Önkoşulları uygun değil
Taz’ın Çin muhabiri Fabian Kretschmer’in pek de bir beklentisi yok:
“Rasyonel bakıldığında, Pekin’in hamlesi … felaket bir imaj kaybının ardından, kendisini uluslararası arenada sorumluluk sahibi bir devlet erki olarak sunma girişiminden başka bir şey değil. ... Ayrıca, Pekin’in mevcut durumdan istifade ettiği ortada. Rusya giderek Çin ekonomisine bağımlı hale geliyor. Pekin de Rusya’dan ucuz petrol, modern savaş uçakları ve Birleşmiş Milletler Güvenlik Konseyi’nde siyasi destek elde ediyor.

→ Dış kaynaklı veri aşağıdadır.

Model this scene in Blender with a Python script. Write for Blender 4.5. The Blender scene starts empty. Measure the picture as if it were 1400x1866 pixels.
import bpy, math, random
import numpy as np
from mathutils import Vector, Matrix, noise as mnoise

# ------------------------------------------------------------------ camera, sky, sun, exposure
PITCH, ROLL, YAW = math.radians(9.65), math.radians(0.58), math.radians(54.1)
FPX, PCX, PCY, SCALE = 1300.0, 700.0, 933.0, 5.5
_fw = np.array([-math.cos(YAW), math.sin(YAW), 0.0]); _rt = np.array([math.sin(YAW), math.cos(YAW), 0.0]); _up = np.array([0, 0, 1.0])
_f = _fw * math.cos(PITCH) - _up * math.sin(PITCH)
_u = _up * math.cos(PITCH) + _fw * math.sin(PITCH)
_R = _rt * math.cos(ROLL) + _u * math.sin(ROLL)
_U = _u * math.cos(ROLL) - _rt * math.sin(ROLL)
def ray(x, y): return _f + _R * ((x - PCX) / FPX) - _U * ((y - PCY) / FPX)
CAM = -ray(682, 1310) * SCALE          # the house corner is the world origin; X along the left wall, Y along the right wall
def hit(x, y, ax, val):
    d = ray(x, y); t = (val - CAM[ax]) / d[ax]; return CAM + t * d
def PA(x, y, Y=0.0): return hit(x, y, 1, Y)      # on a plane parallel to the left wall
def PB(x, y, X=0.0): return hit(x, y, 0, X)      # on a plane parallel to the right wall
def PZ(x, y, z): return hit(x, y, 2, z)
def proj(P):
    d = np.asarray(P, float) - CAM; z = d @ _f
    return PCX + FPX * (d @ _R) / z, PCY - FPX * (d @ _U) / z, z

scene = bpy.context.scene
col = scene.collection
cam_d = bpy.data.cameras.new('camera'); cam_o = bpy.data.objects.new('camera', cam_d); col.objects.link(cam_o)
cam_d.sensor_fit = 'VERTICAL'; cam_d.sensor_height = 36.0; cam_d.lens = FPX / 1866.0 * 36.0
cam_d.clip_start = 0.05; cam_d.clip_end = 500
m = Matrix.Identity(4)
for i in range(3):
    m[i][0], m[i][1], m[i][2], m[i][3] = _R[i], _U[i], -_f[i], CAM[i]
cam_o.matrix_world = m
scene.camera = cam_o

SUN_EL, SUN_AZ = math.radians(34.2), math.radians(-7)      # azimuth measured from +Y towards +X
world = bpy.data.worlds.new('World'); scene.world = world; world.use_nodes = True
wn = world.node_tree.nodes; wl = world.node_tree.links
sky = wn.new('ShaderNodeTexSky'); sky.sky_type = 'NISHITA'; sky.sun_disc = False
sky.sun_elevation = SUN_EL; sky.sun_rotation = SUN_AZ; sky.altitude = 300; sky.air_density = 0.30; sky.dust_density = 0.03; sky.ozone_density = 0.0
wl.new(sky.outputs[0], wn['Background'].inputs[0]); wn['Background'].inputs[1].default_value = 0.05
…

Her iki ülke -ABD liderliğindeki- Batı hegemonyasını kırma arzusunda birleşiyor. ... Tüm bunlar, tarafsız arabulucu rolünü üstlenmek için pek de uygun önkoşullar değil.”
Pekin yapıcı bir rol üstlenebilir
Buna karşın The Spectator, Rusya’nın stratejik ortağı olarak Çin’in kilit bir role sahip olduğuna inanıyor:
“Açıkça Moskova’nın safında yer alması halinde, Çin’in kaybedecek çok şeyi var - en başta da Pekin’in ABD ile ticaret hacminin yılda 1,5 trilyon dolardan fazla, Rusya ile ise yalnızca 100 milyar dolar olması dolayısıyla. Başkan Şi’nin yapacağı en akıllıca hareket, Moskova’ya ciddi bir askeri destek sunmamayı sürdürmek ve bunun yerine, savaş sonrası yapılacak bir anlaşmada yapıcı rol üstlenmeye çalışmak olur. Böyle bir durumda Pekin, Rusya’nın gelecekteki toprak bütünlüğünün kilit askeri garantörü vazifesi görebilir. Bu da Putin’e, korkunç Ukrayna seferinden itibarını kaybetmeden dönme imkânı sunabilir.”
Siyasi büyük güç olma yolunda
Çin bu girişiminden büyük fayda sağlayabilir, diyor Avrupa Parlamentosu milletvekili Bernard Guetta La Repubblica’da:
“Pekin uluslararası ticarette, ekonomisi ve siyasi istikrarı üzerinde önemli etkileri olabilecek sert bir durgunluğu önleyebilir. Ama hepsi bu da değil. Avrupa’da silahları susturmayı başarırsa, Çin aynı zamanda büyük güç statüsüne de yükselir - yalnızca ekonomik ve askeri olarak değil, artık siyasi bakımdan da. Uluslararası üstünlüğü o denli güçlenir ki, yüzyılımızın ilk çeyreğinde Amerika Birleşik Devletleri ile arayı kapatmış ve iki süper güçten biri haline gelmiş olur.”